Lomé, 10 October 2025: The United Nations Regional Centre for Peace and Disarmament in Africa (UNREC) hosted a regional webinar on “Rebalancing Security for Sustainable Development,” bringing together African Member States, regional organizations, and civil society actors to discuss the UN Secretary-General’s report, “The Security We Need: Rebalancing Military Spending for a Sustainable and Peaceful Future.”
The webinar explored the impact of rising military spending on social investment and human security in Africa. Participants emphasized the need to align national security budgets with sustainable development priorities and strengthen transparency and accountability in defense spending.
Opening the session, Jiaming Miao, Deputy to the Director of UNREC, stressed the importance of aligning security expenditure with Africa’s long-term development priorities.
Claudia García Guiza, Political Affairs Officer at UNODA, presented key findings from the Secretary-General’s report, noting that global military expenditure reached USD 2.7 trillion in 2024, while the financing gap to achieve the Sustainable Development Goals (SDGs) stands at USD 4 trillion. She highlighted that rebalancing global security investments is essential to advancing peace, human security, and sustainable development.
Njoya Tikum (UNDP West Africa) underlined the ongoing shift in development financing from traditional Official Development Assistance (ODA) toward concessional loans and greater private sector engagement. He called for a human-centered approach to security, linking stability with social inclusion, governance, and investment in people as the foundation for sustainable peace.
Another participant, Elsie A. Tachie-Menson (KAIPTC) shared Ghana’s experience, noting that the country’s military expenditure increased by 6.8% in 2023, with projections of an average annual growth rate of 11.4% through 2029. She cautioned that while modernization is important, excessive defense spending risks diverting resources from social sectors such as health and education. She emphasized that transparency and oversight are crucial to ensuring that public resources advance national development goals.
Eugine Nyuydine Ngalim, Secretary-General of the Central Africa Action Network on Small Arms (RASALAC), highlighted that transparency and accountability in defense budgets are vital for peace and development. He proposed concrete measures, including open budget portals, strengthened independent oversight, freedom of information laws, and training for civil society watchdogs. Drawing on examples from Kenya, Ghana, and Cameroon, he illustrated how civic participation and youth-led budget monitoring have led to better governance and more effective social investments.

Key Takeaways
1. Rethinking security through a human-centered approach
The participants agreed on the need to redefine security beyond a purely military perspective. A human security approach—integrating governance, inclusion, and social development—can help address the root causes of instability, including poverty and exclusion, while ensuring that national security strategies improve people’s well-being.
2. Ensuring that rising security spending supports, not undermines, development
The discussions emphasized the importance of rebalancing fiscal and policy priorities to ensure that military expenditures do not crowd out investments in essential social services. Expanding fiscal space, improving revenue systems, and linking spending to health, education, and employment creation were identified as key measures for sustainable and inclusive growth.

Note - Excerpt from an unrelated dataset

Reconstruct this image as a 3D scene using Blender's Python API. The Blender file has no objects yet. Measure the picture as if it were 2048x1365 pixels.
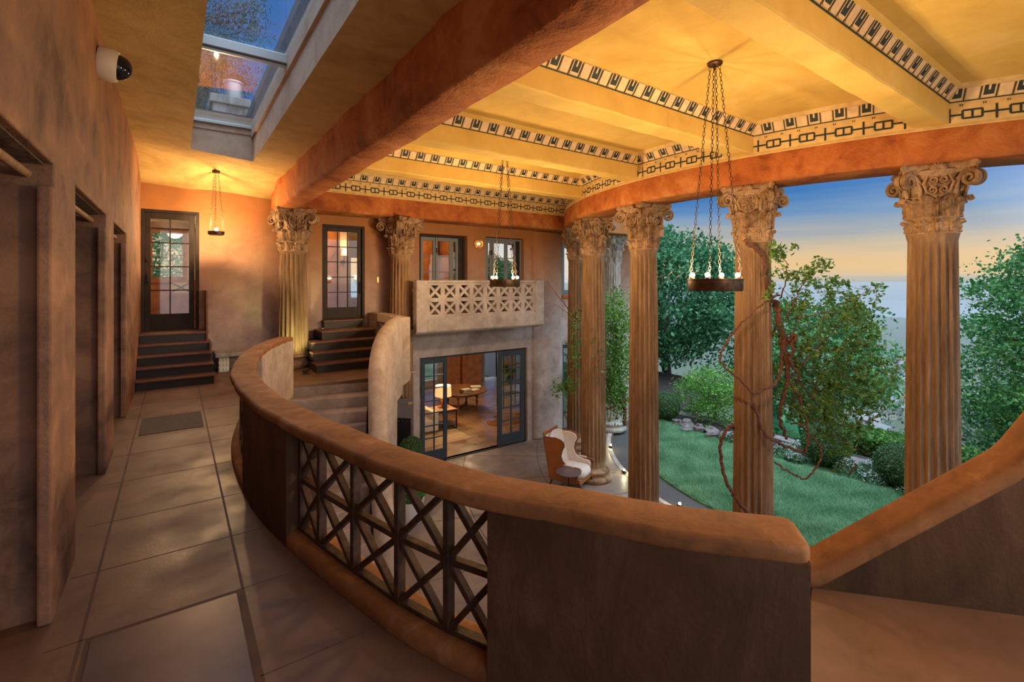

The session concluded with a call to integrate the report’s five priorities—diplomacy, disarmament, transparency, financing for development, and human security—into Africa’s peace and development strategies, including the African Union’s Silencing the Guns initiative and Agenda 2063.
Following the event, UNREC shared key advocacy materials and documentation with participants to support continued dialogue and policy action on rebalancing security spending for sustainable development across the continent.